From the title it sounds like a lot of cool technologies working side by side isn't it. Let me list them once again

  • Turborepo - managing monorepo
  • NPM - package manager
  • NPM workspaces - also provided by npm, assists in monorepo
  • vite - frontend tooling, rollup wrapper
  • vite react - template for vite

Use case scenario

I have a cool monorepo on github which holds all my sample projects, experimental works and code sample which I play around with.

The monorepo is build with npm workspaces & turborepo. I must admit that I hardly use any turbo repo features yet. Its mostly npm workspaces and npm commands at scale.

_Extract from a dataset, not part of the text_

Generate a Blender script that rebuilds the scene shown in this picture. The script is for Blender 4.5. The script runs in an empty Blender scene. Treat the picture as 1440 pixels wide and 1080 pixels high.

I encountered vite for frontend tooling and wanted to give it a try. Without a second thought, I created a directory called tooling and started working with vite.

Glitches and resolutions

  1. The first glitch was the node version requirement of vite. I opened a new terminal and used nvm to set the node version to latest. Thats expected bug while working with latest nodeJS tools.

  2. The vite module was installed locally within the workspace. However the same vite module was referenced in vite.config.js. npm would try to resolve vite by checking in the global node_modules but it would not be there.

To understand why npm installed vite locally instead of global node_modules was easy. vite was used in npm scripts and if vite were to be installed globally then the npm scripts would fail mercilessly.

"scripts": {
"dev": "vite",
"build": "vite build",
"preview": "vite preview"
},

But the same module being used in JS modules was not expected by npm, so we need to instruct npm to install vite in both local and global node_modules.

Resolution

At this step I found 2 ways to solve the problem.

  1. The first way is something hinted by turborepo scaffold itself. I had to add vite as dev dependency at the root of the monorepo. This would ensure that vite is installed into the global node_modules.

  2. The second way is to use an alias for vite within the workspace. You can do this with the below command

npm i my-vite@npm:vite -P

This command would ensure that the package vite is alias as my-vite. While checking the global node_modules folder, I noticed a folder with the name my-vite.

The flipside is that, I need to reference the vite package as my-vite within the code.